Tag Archives: Derrick Braaten

N.D. Oil and Gas Division Questioned About Deleting Potentially Valuable Emails

BISMARCK, N.D. – An attorney for landowners in the Bakken found potentially valuable information in deleted folders at the state’s energy regulation agency.

Now he’s speaking out. ​

Derrick Braaten filed a Freedom of Information Act request with the North Dakota Oil and Gas Division to see how many emails they delete.

In a two-week period in early May last year, nearly 39,000 emails were in delete folders.

About 7,000 emails went through a three-step process of being deleted forever or purged.

Still, state officials say they did nothing wrong.

While spills are an unfortunate side-effect of oil development, some say oil companies aren’t doing their part to avoid as much damage as possible.

“They’re abusing the land. They’re abusing the right to be on that land and the ultimate person that’s going to pay for it is the landowner,” said Former Rep. Kenton Onstad, D-Parshall.

Representative Onstad’s email concerning a well pad’s construction was among those deleted. However, the Oil and Gas Division maintained the inspector’s notes on that site in the department’s records.

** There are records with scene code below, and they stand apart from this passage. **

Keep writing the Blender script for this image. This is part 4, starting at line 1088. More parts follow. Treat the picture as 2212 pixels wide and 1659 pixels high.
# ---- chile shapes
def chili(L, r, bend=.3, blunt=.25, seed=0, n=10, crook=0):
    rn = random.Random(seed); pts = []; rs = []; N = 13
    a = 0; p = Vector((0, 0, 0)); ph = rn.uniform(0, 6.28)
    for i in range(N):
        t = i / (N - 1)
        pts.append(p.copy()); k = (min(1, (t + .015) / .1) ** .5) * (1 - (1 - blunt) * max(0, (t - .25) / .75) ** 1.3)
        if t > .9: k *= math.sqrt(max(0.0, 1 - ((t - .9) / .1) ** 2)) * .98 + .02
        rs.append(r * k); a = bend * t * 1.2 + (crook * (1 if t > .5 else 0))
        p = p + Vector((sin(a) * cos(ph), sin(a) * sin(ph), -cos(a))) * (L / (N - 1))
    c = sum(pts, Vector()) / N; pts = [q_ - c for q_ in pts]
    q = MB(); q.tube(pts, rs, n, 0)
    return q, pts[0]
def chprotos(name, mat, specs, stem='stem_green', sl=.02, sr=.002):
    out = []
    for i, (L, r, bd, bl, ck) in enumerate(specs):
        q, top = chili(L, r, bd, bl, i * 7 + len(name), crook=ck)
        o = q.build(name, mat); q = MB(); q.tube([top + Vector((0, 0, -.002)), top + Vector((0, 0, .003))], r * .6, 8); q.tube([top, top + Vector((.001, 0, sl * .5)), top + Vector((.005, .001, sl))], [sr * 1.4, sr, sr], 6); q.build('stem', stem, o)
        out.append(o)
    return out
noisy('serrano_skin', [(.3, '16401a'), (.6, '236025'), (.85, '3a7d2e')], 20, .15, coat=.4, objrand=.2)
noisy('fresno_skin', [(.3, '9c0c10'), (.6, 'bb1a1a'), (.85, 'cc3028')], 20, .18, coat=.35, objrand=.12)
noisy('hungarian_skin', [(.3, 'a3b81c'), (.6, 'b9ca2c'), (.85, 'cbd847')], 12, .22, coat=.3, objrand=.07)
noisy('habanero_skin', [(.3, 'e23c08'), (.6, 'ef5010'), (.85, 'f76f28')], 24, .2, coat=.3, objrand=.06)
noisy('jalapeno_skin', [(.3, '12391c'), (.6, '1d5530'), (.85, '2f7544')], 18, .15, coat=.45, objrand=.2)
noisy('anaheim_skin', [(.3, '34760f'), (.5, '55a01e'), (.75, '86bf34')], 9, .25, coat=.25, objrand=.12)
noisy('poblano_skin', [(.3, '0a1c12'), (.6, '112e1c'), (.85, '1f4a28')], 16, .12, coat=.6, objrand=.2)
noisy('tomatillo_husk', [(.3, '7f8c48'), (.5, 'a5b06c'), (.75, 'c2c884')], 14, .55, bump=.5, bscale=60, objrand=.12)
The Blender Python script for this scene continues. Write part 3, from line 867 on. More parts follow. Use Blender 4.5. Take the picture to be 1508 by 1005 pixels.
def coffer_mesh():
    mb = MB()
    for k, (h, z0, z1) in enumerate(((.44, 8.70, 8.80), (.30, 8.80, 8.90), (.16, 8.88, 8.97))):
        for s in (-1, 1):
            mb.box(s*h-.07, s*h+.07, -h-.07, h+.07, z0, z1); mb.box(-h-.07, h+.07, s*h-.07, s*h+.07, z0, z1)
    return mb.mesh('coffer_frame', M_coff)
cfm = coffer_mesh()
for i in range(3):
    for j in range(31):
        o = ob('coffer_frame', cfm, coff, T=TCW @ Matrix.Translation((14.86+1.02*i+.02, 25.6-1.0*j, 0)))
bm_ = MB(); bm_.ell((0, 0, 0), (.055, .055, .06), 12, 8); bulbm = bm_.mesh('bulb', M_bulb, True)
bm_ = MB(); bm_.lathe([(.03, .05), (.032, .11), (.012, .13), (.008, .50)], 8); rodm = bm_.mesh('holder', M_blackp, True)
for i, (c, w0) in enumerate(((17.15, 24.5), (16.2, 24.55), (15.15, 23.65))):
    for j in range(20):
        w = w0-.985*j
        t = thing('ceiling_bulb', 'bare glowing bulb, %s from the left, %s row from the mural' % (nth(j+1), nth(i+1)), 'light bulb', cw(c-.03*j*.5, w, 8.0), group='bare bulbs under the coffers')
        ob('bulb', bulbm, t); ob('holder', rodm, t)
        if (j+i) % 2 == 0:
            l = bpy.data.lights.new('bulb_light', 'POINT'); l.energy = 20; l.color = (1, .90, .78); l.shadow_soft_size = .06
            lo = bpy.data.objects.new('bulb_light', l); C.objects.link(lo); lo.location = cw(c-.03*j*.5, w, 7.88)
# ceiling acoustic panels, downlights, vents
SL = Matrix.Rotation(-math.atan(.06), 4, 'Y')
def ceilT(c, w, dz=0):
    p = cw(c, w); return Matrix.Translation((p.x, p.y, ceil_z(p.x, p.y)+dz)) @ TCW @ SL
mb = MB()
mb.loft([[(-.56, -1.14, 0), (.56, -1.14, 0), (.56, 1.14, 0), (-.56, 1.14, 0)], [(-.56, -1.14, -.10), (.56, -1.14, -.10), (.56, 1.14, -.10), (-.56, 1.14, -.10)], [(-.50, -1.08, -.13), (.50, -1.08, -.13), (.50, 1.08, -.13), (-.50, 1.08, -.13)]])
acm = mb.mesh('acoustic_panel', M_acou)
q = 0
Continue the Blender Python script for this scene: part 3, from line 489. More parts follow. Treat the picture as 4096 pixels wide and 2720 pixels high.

“Be it our internal servers, our well files, our case files, so it’s going to be retained in the agency. So, just because the email’s gone, doesn’t mean the information is gone,” said Alison Ritter, Oil and Gas Division.

Ritter says information is stored in a variety of places on the division’s servers.

“It is the most difficult agency in the state to work with on getting records and it’s a continual problem,” said Derrick Braaten, landowner’s attorney.

Braaten filed the open records request and found landowner complaints, dumpsite pictures and emails with industry leaders marked for deletion. He feared documents that could be valuable for his clients were ending up in the trash.

“It’s difficult to even frame a request for information to get that because in my opinion they make it intentionally difficult to get at those records,” said Braaten.

“We’re an open book. If you want to know something, or if you have a question or you want to request something, absolutely ask me and we’ll provide it to you,” said Ritter.

Braaten says the department should have more information readily available. He says the department should also be more forthcoming on where records can be found in the system.

KFYR-TV looked into several of the deleted emails, to see what records remained in the department, including one with pictures sent in that were deleted.

Ritter says the illegal dump site in the pictures wasn’t under Oil and Gas’s jurisdiction, so there are no inspector notes and agency didn’t keep the submitted pictures.

The inspector did, however, keep these pictures he took when he inspected the site.